U.N.–Egypt “long way” from democracy



GENEVA: Egypt has a long way to go to achieve real democracy despite the popular uprising that toppled authoritarian president Hosni Mubarak four months ago, a United Nations human rights team said Friday.

The four-member group, which went to Egypt in late March but has followed later events closely from Geneva, also called on the interim military authorities to move quickly to lift the long-standing state of emergency.

“Most legitimate aspirations of the Egyptian people for change remain to be translated into concrete democratic institutional forms,” said the four, all experts from the office of U.N. High Commissioner for Human Rights Navi Pillay.

While there was relief in the country that a huge hurdle had been overcome with the departure of Mubarak after 30 years and the dismantling of his ruling NDP party, “there is still a very long way to achieve democracy and respect for all human rights”.

Full freedom of expression and of demonstration should be ensured and all detained protesters and political prisoners released, while those suspected of committing serious rights violations like torture should be investigated and tried.

The authorities should publicly declare that torture would no longer be tolerated, trials of civilians before military courts should be stopped, and all sectors of the population be involved in preparation for free and fair elections, they said.

The long-awaited U.N. report noted what it called “very important achievements” since the uprising — part of an “Arab Spring” that has swept from Tunisia across North Africa and the Middle East.

Among these were the registration of political parties and independent trade unions, moves to bring human rights violators to justice and preparations for elections for a new parliament and president later this year.

But, the report said, “the reversal of decades of abusive policies cannot easily be achieved and if Egyptians are to trust the state and its institutions, authorities must remain vigilant and ensure full respect for human rights.
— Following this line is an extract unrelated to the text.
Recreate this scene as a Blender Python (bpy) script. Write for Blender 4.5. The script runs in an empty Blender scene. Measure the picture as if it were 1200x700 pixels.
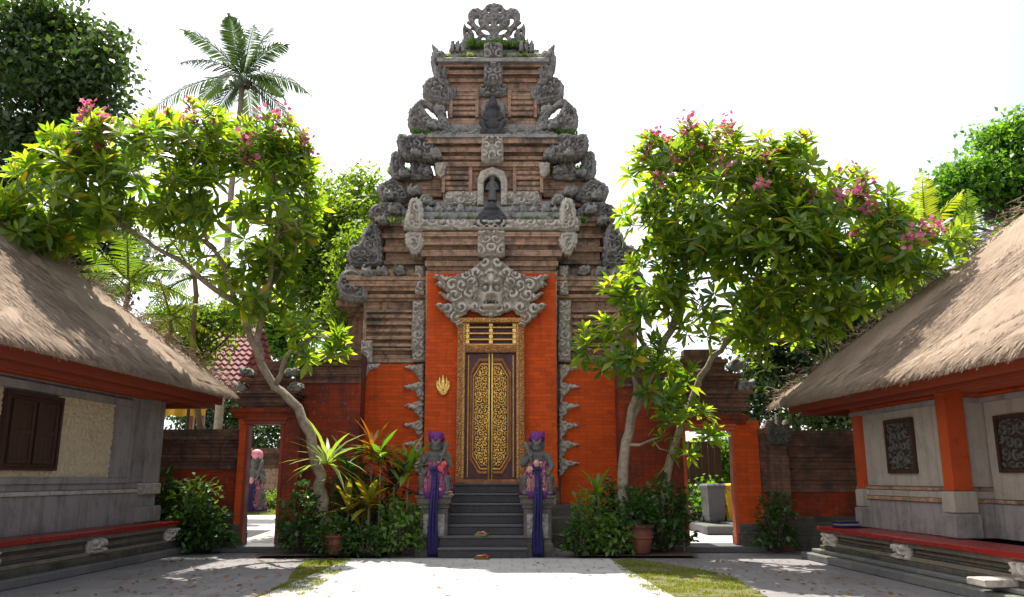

“It will be important for the authorities to ensure that tangible results are attained in the effort to combat past abuses and impunity and to ensure accountability at all levels, so that justice is both done and perceived to be done.”      The report, in terms similar to one issued by another Pillay team that went to Tunisia after the ouster of its long-ruling president Zine al-Abidine Ben Ali, was in tune with comments this week by Egyptian democracy campaigners.

At demonstrations in Cairo and Alexandria on Monday to mark the first anniversary of the police killing of an activist, campaigners said they were reminding the authorities they would not allow a return to the old system.

At least 846 people died in the January and February events and more than 6,000 were injured, mainly at the hands of security forces and thugs believed to have been hired by Mubarak officials. Many others disappeared into jail.